Quangle · 21/02/2015 17:51

I think your DP is blaming the wrong thing. But he is observing that you are all unhappy and you are taking solace in DS which is understandable but not a long term solution and you do risk becoming the default parent if you don't make room for each other's needs and each other's parenting.

This is a relationship problem not a parenting problem I think.

sliceofsoup · 21/02/2015 17:59

I agree with Quangle.

I also think that your DH feels really insecure in both his relationship with you and in the relationship that should be forming with his son. And he is trying to manipulate his way back in, but of course thats entirely the wrong way to go about it.

IMO its neither bad or good for DS to co sleep. But it is bad for you and DH if it is coming between you in this way.

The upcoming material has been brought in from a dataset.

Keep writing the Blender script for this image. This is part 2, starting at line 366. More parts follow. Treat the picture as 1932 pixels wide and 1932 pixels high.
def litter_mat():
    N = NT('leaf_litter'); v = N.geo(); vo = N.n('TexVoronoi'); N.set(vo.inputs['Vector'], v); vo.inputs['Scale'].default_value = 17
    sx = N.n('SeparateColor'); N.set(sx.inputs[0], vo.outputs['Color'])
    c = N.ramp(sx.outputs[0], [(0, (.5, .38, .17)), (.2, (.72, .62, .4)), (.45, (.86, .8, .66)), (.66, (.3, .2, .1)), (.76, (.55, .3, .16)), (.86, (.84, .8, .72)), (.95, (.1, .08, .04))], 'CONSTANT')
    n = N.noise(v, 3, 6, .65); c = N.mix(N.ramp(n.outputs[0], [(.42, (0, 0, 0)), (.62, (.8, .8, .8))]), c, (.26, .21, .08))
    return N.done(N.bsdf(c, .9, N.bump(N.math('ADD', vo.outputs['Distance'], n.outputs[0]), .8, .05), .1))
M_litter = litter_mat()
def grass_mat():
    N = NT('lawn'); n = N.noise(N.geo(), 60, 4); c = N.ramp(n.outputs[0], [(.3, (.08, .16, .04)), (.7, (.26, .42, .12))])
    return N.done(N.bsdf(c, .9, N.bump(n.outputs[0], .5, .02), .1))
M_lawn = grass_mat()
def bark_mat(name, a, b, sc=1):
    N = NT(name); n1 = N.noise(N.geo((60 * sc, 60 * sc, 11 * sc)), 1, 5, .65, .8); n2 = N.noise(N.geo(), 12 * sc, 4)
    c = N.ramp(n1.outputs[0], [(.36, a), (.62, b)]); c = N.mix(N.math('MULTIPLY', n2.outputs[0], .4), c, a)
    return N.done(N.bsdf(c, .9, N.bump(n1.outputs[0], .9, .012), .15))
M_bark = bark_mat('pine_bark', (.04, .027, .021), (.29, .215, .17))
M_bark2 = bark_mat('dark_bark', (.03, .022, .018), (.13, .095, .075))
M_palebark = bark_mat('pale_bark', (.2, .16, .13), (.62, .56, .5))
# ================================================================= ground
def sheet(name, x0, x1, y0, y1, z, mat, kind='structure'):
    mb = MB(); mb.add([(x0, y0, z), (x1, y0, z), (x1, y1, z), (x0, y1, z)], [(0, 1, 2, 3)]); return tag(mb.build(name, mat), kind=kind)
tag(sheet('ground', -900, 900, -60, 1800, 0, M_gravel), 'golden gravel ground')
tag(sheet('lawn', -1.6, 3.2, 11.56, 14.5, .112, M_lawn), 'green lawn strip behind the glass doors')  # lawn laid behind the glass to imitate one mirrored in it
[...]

Though I have to say, you don't seem at all bothered about that.

ImperialBlether · 21/02/2015 18:03

The thing is, by forcing you to go back full time, it's become inevitable that you will want to spend every minute with your son and vice versa. If he wanted a bigger role in his son's life then the best thing would have been to have you continue to work part-time and then for him to take over when he got home.

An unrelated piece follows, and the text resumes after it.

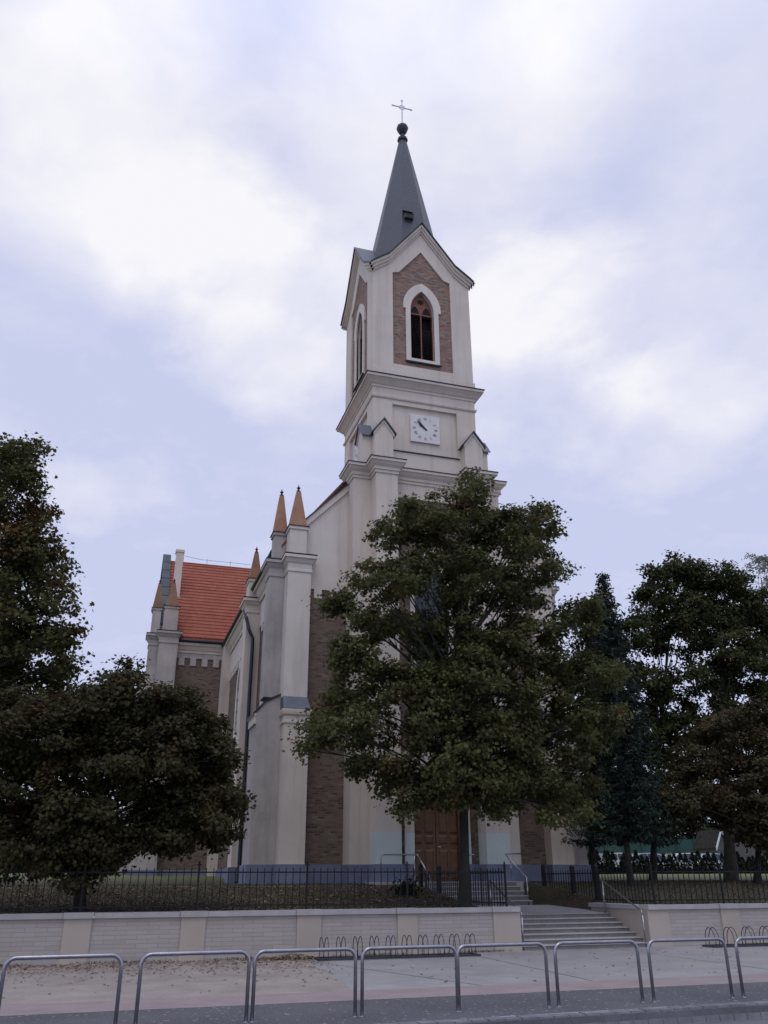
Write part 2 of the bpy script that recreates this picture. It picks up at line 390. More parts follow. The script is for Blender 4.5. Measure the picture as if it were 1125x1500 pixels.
def sub(mb, name, mats, part, smooth=False):     # a sub-part: child of a part mesh (parts sit at their thing's origin)
    return mb.build(name, mats, part, smooth=smooth)
def dup(root, delta, label=None, group=None):
    r = root.copy(); col.objects.link(r); r.location = Vector(root.location)+Vector(delta)
    if label: r['label'] = label
    if group: r['group'] = group
    for ch in root.children:
        c = ch.copy(); col.objects.link(c); c.parent = r
        for g in ch.children:
            d = g.copy(); col.objects.link(d); d.parent = c
    return r
def arch(hw, z0, zs, za, n=8, cx=0.0):           # pointed arch outline, left half bottom->apex (u,z)
    hh = za-zs; Rr = (hw*hw+hh*hh)/(2*hw)
    pts = [(cx-hw, z0), (cx-hw, zs)]
    a1 = math.asin(min(1, hh/Rr))
    for k in range(1, n+1):
        a = a1*k/n; pts.append((cx-hw+Rr-Rr*math.cos(a), zs+Rr*math.sin(a)))
    pts[-1] = (cx, za)
    return pts
def full_arch(*a, **k):
    l = arch(*a, **k); cx = k.get('cx', 0.0)
    return l + [(2*cx-u, z) for u, z in l[-2::-1]]

# ------------------------------------------------------------------ ground, road, pavements
def smooth(x): x = max(0, min(1, x)); return x*x*(3-2*x)
PX0, PX1 = 10.86, 14.92                          # path between the lower and upper steps
def path_z(y): return .80 + .03*(max(y, 24.9)-24.9)
def ground_z(x, y):
    z = .98 + .63*smooth((y-23.6)/8.0) + .55*smooth((y-36)/24)
    if y < 31:
        w = smooth((x-(PX0-.32))/.3)*smooth(((PX1+.32)-x)/.3)
        pz = path_z(y)-.06 if y < 29.0 else path_z(29.0)-.06
        if y < 25.2: pz = -.1 if y < 24.9 else .6
        z = z*(1-w) + min(pz, z)*w
    return z
def sheet(name, x0, x1, y0, y1, z, mat, nx=1, ny=1):
    mb = MB(); mb.poly([(x0,y0,z),(x1,y0,z),(x1,y1,z),(x0,y1,z)])
    return tag(mb.build(name, mat), kind='structure')
KS = .04                                          # the kerb is not quite parallel to the wall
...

I can understand he doesn't want disrupted nights but leaving a two year old to cry it out doesn't do anything but make the child unhappy - imagine having him cry all night and then having to drop him off at nursery?

Did your husband bully you before you had your son?

Seriouslyffs · 21/02/2015 18:11

Slice maybe because her son is a child for a short time and her husband can express his feelings verbally. And a lot of what the family is struggling with is as a result of decisions the husband has made or expressed strong opinions on- the OP working full time, taking away the spare bed and resenting the co sleeping.
OP- what's DH's relationship with his family like?

Duckdeamon · 21/02/2015 18:13

There is clearly more to this than parenting differences. have you posted in relationships? I don't like the sound of your H much.

You don't have to work FT just because he demands it. You don't have to stop co-sleeping just because he demands it. Your wishes are important too. If he wanted to help your DS or help you both get through this he'd be reading up on things and suggesting approaches rather than berating you.

"whenever I talk about stress at work he always says "try doing my job for a day". "he cant work pt as he earns much more than me and he says it would seriously damage his opportunities for progression". So he could work PT but doesn't want to for financial and career reasons and he chooses to work long hours.

Does he do his fair share at home or expect you to do it all(in ways he approves of) and work FT too?

Duckdeamon · 21/02/2015 18:15

iMo it seems unlikely that co-sleeping makes DC clingy, and far more likely that both parents working FT and / or a bullying father, or the usual development stages, could lead to DS being clingy with you.

sliceofsoup · 21/02/2015 18:18

No the family is also struggling with the OPs decision to co sleep and her refusal to take the other parents opinion on board.